Alles, was darauf folgte, ist wie eine Antwort auf ihn, oder eine Antwort auf Antworten auf ihn und seine Sinnfrage, in einem immer verzweigteren und komplexer werdenden Gespräch. Denn sowohl die hebräische als auch die griechische Kultur — die Ursuppe der europäischen Kultur — sind Nachfolger der mesopotamischen Kulturen, deren ersten Anstoss die rätselhaft erfindungsreichen und begabten Sumerer gaben.
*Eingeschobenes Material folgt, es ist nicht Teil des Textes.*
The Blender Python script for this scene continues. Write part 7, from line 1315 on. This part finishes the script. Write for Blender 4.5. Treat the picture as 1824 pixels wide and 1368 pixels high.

Seither sind viele Rezepte entwickelt worden: Religionen erfanden das Weiterleben in einer Unterwelt oder einem Himmel, endlose Wiedergeburt, Fortbestand im Ahnenkult, Wissenschaft versprach Sieg über die Natur, Philosophen und Politiker empfahlen Flucht und Leugnung durch Phantasie, radikal diesseitige Lusterfüllung oder glaubten an Verbesserung des Diesseits — alle diese Ansätze sind auch im Gilgamesch-Epos schon angedeutet.

Doch da keiner dieser Bannsprüche gegen den Tod hilft, da nichts davon vor dem Risiko des Lebens rettet, wird weitererzählt, weitergedacht und weiter Heilsgeschichten und Trauerklagen phantasiert werden müssen.